Some 15,000 people marched yesterday in the eastern French city of Strasbourg, demanding that Turkey release Kurdish separatist leader Abdullah Ocalan, as Europe’s Kurds held their biggest annual gathering.
Organisers estimated that between 15,000 and 17,000 people, many arriving by coach or train from Germany, Belgium and Luxembourg, joined the rally.
A local police official put the numbers at 12,000 to 15,000.
Ocalan, leader of the outlawed Kurdistan Workers’ Party (PKK), has been detained on a prison island off Istanbul’s coast since 1999.
Mirtaza, a 60-year-old protester who travelled from Nancy in eastern France for the demonstration, said the Strasbourg – the capital of a region once disputed by France and Germany but now the headquarters of several European institutions – was a symbolic choice of venue.
“Strasbourg is the centre of Europe – the city of the Council of Europe, the European parliament, the European Court of Human Rights,” she told AFP.
Turkey’s consul general in Strasbourg had unsuccessfully demanded a ban on the protest, as Ankara – along with the United States and European Union – views the PKK as a terrorist organisation.

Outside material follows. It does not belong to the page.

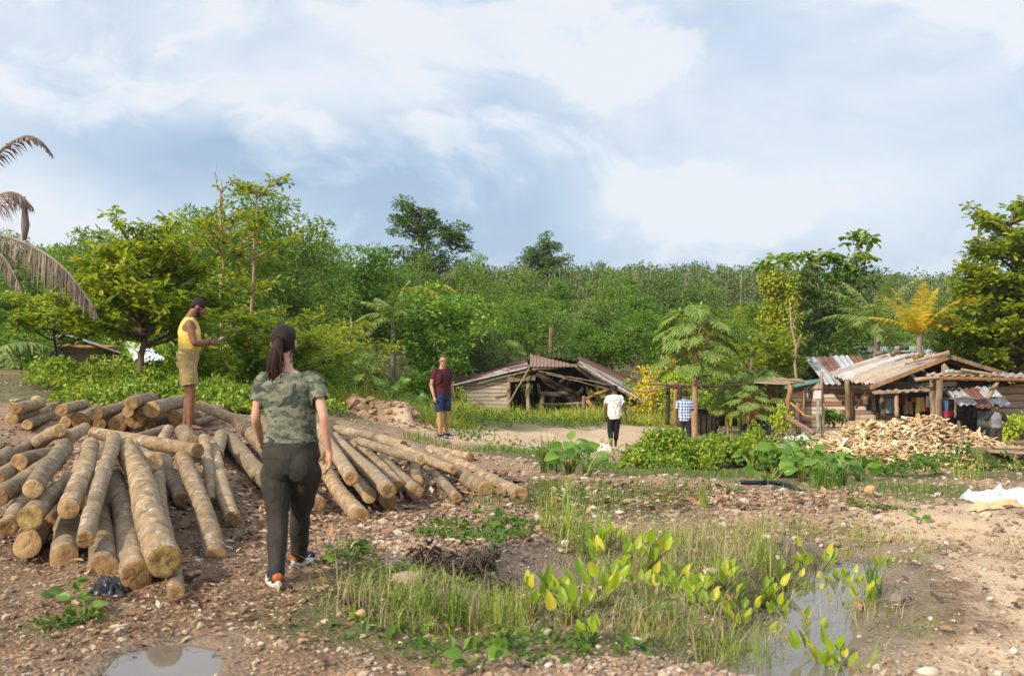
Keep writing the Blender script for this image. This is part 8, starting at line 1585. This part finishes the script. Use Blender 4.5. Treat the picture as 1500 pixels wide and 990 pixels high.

More than 40,000 people have been killed since the PKK took up arms against the Turkish state in 1984 demanding an independent state for Kurds.
Since then the group has narrowed its demands to greater autonomy and cultural rights.
Yesterday’s march took place under high security, with trucks blocking the entrances to streets leading to the protest route – a method used in France since the attack in the southern city of Nice in July, when a Islamist militant rammed a lorry into a crowd of Bastille Day revellers, killing 86.